Uma faísca, uma fagulha, uma alma insegura
Uma arma na cintura, o sangue na moldura
Uma farda, uma armadura, um disfarce, uma ditadura
Um gás lacrimogênio e algema não é a cura, é luxuria.
Uma censura, tentaram e desistiram
Pularam atrás da porta, filmaram e assistiram
Pediram o nosso fim, forjaram uma lei pra mim
Tiraram o nosso foco dos bloco e o estopim
Tentaram eliminar, pensaram em manipular

Tentaram, não bloquearam a força da África
Chamaram a Força Tática, Choque a Cavalaria
Polícia despreparada, violência em demasia!
Mississípi em chamas, sou fogo na Babilônia
Tragédia, vida real com a mão de um animal
Brutal com os inocentes, crianças, velhos, presentes
Ação inconsequente, covarde e desleal
Os moleque com pedra e pau
Polícia com fuzil, bomba, carro pegando fogo

Porta de aço, tomba, a mãe que chama o filho
Enquanto toma um tiro, alguém perdeu alguém
A alma no gatilho, fugir para o metrô
Tumulto no corredor, pisotearam alguém
Que ali mesmo ficou nas ruas adjacentes
A cena era presente, destruição e guerra
O mundo que desabou, ho!

"05h30 da manhã e a polícia ainda encontrava dificuldade pra controlar a multidão"
"Não há mais nada o que fazer na Praça da Sé"
"A praça a Sé parece nesse momento uma praça de guerra. Muito vidro quebrado pelo chão e lixo espalhado por todo lado"
"11 pessoas foram presas e quatro ficaram feridas"
"A prefeitura vai assumir todas as suas responsabilidades... E dará todo apoio necessário às pessoas que, eventualmente, tiveram algum dano relacionado ao incidente"
"Os Racionais... "

Exemplos como este que a canção retrata nos dão uma medida de como funciona a fera que o estado alimenta pra lhe proteger. Mas claro, isso foi em 2006, ainda não havia ocorrido as passeatas de 2013, não havia ocorrido nem a copa nem as eleições. O clima agora está cada vez mais quente, e isso quer dizer também que os cães do estado estão com fome. Temos que estar atentos e não sermos presa fácil. Felizmente ninguém morreu no massacre, apesar de quase 200 feridos (5 traumatismos cranianos) e do pacote aprovado sob a regência de Ademar Traiano do lado de dentro da Alep. Isso, infelizmente, costuma acontecer também. Vocês se lembram do cinegrafista Santiago, não é mesmo? 

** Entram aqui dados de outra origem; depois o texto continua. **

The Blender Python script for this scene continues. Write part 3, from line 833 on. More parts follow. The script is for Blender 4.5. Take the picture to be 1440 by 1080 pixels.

Esse movimento começou por causa do pacote de maldades do tirano Beto Richa (que foi eleito para seu segundo mandato num primeiro turno, com esmagadora maioria de aprovação do povo paranaense) tal como as mobilizações de 2013 começaram por 0,20 centavos, mas deve se expandir pelo país como um grito anti autoritário, que pede reformas urgentes e radicais. Em outras palavras, é claro que se não lutarmos contra o atual sistema que regula a mídia no Brasil e não encararmos de frente o debate sobre a desmilitarização da polícia, com certeza nos esperam mais derrotas, e ainda mais sangue pode escorrer na calçada.

Nesse momento, tão importante quanto lembrarmos dos itens da pauta que a APP ainda negocia com o governo, é saber que a polícia, neste exato momento, cerca a Câmara dos Vereadores de Recife para atender aos interesses de grandes construtoras, em mais um confronto anunciado... tomara que não, mas a atenção deve ser a mesma, a comoção deve ser a mesma. Caso contrário, se os professores servidores e estudantes não começarem a se engajar em níveis mais profundos, se preparando realmente para estes momentos de enfrentamento e conquista das ruas e das redes, é sinal de que estamos em uma luta perdida.

À propósito, acho que seria importante também escutarmos um pouco o que MV Bill pensa sobre isso. Essa nem preciso colocar a letra, dá pra entender direitinho:


No fundo, acho que o que eu queria dizer é isso: se nós, professores, continuarmos a cantar em nossas manifestações as canções "Pra não Dizer que Não Falei das Flores" ou "Apesar de Você" (em andamentos mais lentos que as gravações originais, diga-se de passagem), ficaremos sempre presos no passado, nostálgicos, sem conseguir compreender o mundo que nos cerca. Ao contrário, se atualizarmos mais nosso repertório, escutando um pouco mais do que o RAP tem a nos dizer, podemos estar mais preparados para as lutas que nos esperam.